The Avett Brothers - The Gleam
(Ramseur Records)
3 1/2 stars (out of 5 stars)
Reviewed: Nov. 8, 2006
The Avett Brothers

Review by Tony Bonyata

Although they've been putting out records since 2000 I must admit that the North Carolina-based band The Avett Brothers have largely escaped my radar. Sure I've heard about their infusion of bluegrass, country, ragtime and punk, and have also caught an earful on their incendiary live shows that, word has it, channels both the unbridled energy of The White Stripes' Jack White and the uncorked white lightning of The Allman Brothers in their prime, but, unfortunately, I've never previously had the pleasure to witness them onstage or on record.

Now, more than a half-decade after brothers Scott and Seth Avett began their recording career, a proper, if not somewhat surprising, introduction has been made with their new six-song EP entitled The Gleam.
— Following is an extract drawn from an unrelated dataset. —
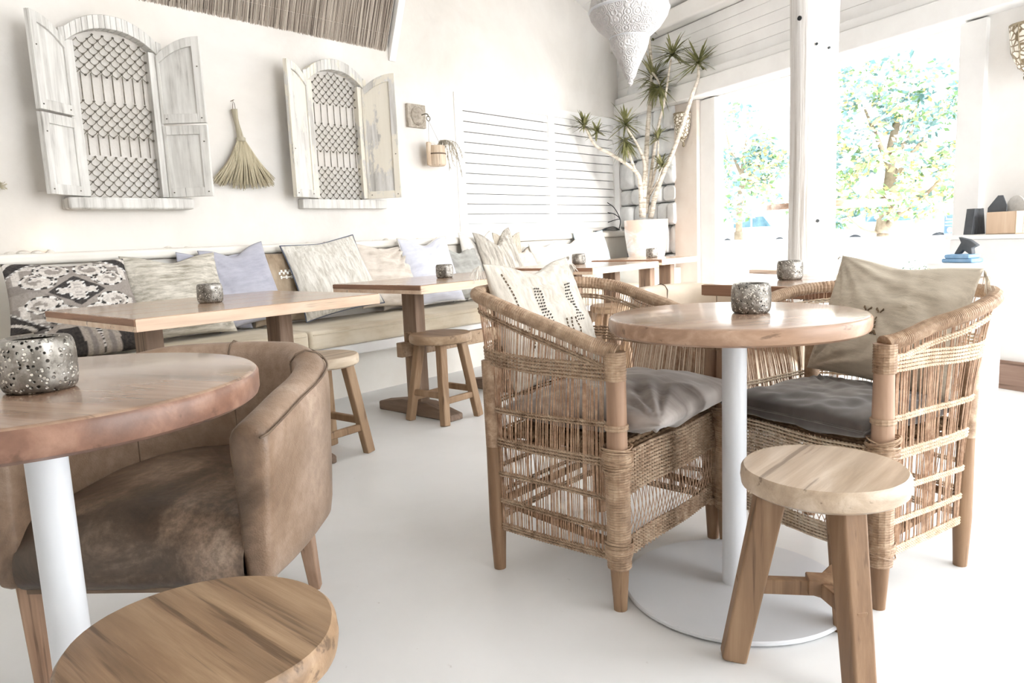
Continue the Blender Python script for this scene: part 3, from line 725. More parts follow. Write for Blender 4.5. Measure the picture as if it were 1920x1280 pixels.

Where first impressions are often everything, my initial reaction to this set of gentle acoustic folk numbers was that I may have entered at the wrong moment of their career. I was expecting to hear the fabled twisted bluegrass delivered through the clenched teeth of punk and instead got twenty minutes of straight-up mellow folk music, with no chaser.

Since my assumptions on the siblings were influenced by what I've only read and heard, I decided to listen to these songs again, only this time more intently and without any preconceived expectations. What unfolded were six simple, yet timeless acoustic songs that sounded as if they were hand-delivered down from the mountains. Hushed acoustic guitars, loamy harmonica and one handsome melody after another graces this slight sea-change of an effort for the duo.

The beautiful, almost Dylan-esque melody and light six-string flamenco finger-picking of "If It's The Beaches" is perfectly wedded with violin, adding both a poignancy and sense of sorrow to the track. The pretty harmonies and swaying, sing-along quality of "When I Drink" goes down perfectly with the siblings' whiskey-soaked confessional, while the naked folk simplicity of "Yard Sale" seems to summon the ghosts from the embers of a Civil War campsite. The frail opening track "Sanguine," although simplistic in composition, reveals a new depth with each passing spin.

While The Gleam may not prove the perfect introduction to the brothers Avett, especially those fueled on their more intense and frenzied earlier works, it sure was a nice way for me to finally get a chance to meet these guys.